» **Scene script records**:
▼
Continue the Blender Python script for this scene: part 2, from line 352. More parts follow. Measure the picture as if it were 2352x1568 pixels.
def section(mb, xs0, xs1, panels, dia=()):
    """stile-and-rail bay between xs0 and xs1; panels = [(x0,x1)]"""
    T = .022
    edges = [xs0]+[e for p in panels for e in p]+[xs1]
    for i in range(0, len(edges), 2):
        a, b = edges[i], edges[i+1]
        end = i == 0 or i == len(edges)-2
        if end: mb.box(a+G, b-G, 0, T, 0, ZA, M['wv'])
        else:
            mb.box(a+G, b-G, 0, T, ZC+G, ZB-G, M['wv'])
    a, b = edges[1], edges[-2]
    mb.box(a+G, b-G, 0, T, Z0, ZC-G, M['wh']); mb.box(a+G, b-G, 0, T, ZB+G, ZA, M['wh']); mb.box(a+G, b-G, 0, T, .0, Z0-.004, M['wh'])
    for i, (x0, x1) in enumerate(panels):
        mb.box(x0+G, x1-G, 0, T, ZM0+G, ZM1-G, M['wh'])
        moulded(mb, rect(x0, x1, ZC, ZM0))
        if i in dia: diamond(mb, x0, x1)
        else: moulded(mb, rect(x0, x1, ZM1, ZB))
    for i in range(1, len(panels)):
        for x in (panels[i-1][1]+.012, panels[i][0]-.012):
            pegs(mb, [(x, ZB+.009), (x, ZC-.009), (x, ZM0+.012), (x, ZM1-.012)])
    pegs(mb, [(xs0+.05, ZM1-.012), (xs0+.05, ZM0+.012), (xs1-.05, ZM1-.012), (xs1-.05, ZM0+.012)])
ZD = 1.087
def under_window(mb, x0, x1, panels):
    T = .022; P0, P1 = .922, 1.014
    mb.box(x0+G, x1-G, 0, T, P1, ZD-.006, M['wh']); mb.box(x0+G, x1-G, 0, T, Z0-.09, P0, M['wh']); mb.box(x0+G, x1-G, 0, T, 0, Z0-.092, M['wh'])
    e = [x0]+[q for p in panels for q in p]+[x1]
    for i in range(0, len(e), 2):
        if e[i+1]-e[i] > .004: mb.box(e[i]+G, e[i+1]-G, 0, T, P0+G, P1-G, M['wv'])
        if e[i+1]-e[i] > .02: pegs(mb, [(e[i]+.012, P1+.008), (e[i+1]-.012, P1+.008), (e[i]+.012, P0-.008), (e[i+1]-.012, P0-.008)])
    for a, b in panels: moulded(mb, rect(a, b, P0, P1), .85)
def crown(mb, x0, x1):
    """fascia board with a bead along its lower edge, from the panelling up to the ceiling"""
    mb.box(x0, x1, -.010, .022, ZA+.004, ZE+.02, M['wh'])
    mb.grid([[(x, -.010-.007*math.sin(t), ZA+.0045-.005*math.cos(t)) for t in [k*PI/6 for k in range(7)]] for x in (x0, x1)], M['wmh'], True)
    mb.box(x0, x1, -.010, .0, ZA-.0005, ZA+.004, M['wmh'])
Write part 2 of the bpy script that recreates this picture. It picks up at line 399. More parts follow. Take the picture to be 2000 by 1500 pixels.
▲
» **Requirement**: Restate each record word for word.

» **Output**:
Continue the Blender Python script for this scene: part 2, from line 352. More parts follow. Measure the picture as if it were 2352x1568 pixels.
def section(mb, xs0, xs1, panels, dia=()):
    """stile-and-rail bay between xs0 and xs1; panels = [(x0,x1)]"""
    T = .022
    edges = [xs0]+[e for p in panels for e in p]+[xs1]
    for i in range(0, len(edges), 2):
        a, b = edges[i], edges[i+1]
        end = i == 0 or i == len(edges)-2
        if end: mb.box(a+G, b-G, 0, T, 0, ZA, M['wv'])
        else:
            mb.box(a+G, b-G, 0, T, ZC+G, ZB-G, M['wv'])
    a, b = edges[1], edges[-2]
    mb.box(a+G, b-G, 0, T, Z0, ZC-G, M['wh']); mb.box(a+G, b-G, 0, T, ZB+G, ZA, M['wh']); mb.box(a+G, b-G, 0, T, .0, Z0-.004, M['wh'])
    for i, (x0, x1) in enumerate(panels):
        mb.box(x0+G, x1-G, 0, T, ZM0+G, ZM1-G, M['wh'])
        moulded(mb, rect(x0, x1, ZC, ZM0))
        if i in dia: diamond(mb, x0, x1)
        else: moulded(mb, rect(x0, x1, ZM1, ZB))
    for i in range(1, len(panels)):
        for x in (panels[i-1][1]+.012, panels[i][0]-.012):
            pegs(mb, [(x, ZB+.009), (x, ZC-.009), (x, ZM0+.012), (x, ZM1-.012)])
    pegs(mb, [(xs0+.05, ZM1-.012), (xs0+.05, ZM0+.012), (xs1-.05, ZM1-.012), (xs1-.05, ZM0+.012)])
ZD = 1.087
def under_window(mb, x0, x1, panels):
    T = .022; P0, P1 = .922, 1.014
    mb.box(x0+G, x1-G, 0, T, P1, ZD-.006, M['wh']); mb.box(x0+G, x1-G, 0, T, Z0-.09, P0, M['wh']); mb.box(x0+G, x1-G, 0, T, 0, Z0-.092, M['wh'])
    e = [x0]+[q for p in panels for q in p]+[x1]
    for i in range(0, len(e), 2):
        if e[i+1]-e[i] > .004: mb.box(e[i]+G, e[i+1]-G, 0, T, P0+G, P1-G, M['wv'])
        if e[i+1]-e[i] > .02: pegs(mb, [(e[i]+.012, P1+.008), (e[i+1]-.012, P1+.008), (e[i]+.012, P0-.008), (e[i+1]-.012, P0-.008)])
    for a, b in panels: moulded(mb, rect(a, b, P0, P1), .85)
def crown(mb, x0, x1):
    """fascia board with a bead along its lower edge, from the panelling up to the ceiling"""
    mb.box(x0, x1, -.010, .022, ZA+.004, ZE+.02, M['wh'])
    mb.grid([[(x, -.010-.007*math.sin(t), ZA+.0045-.005*math.cos(t)) for t in [k*PI/6 for k in range(7)]] for x in (x0, x1)], M['wmh'], True)
    mb.box(x0, x1, -.010, .0, ZA-.0005, ZA+.004, M['wmh'])
Write part 2 of the bpy script that recreates this picture. It picks up at line 399. More parts follow. Take the picture to be 2000 by 1500 pixels.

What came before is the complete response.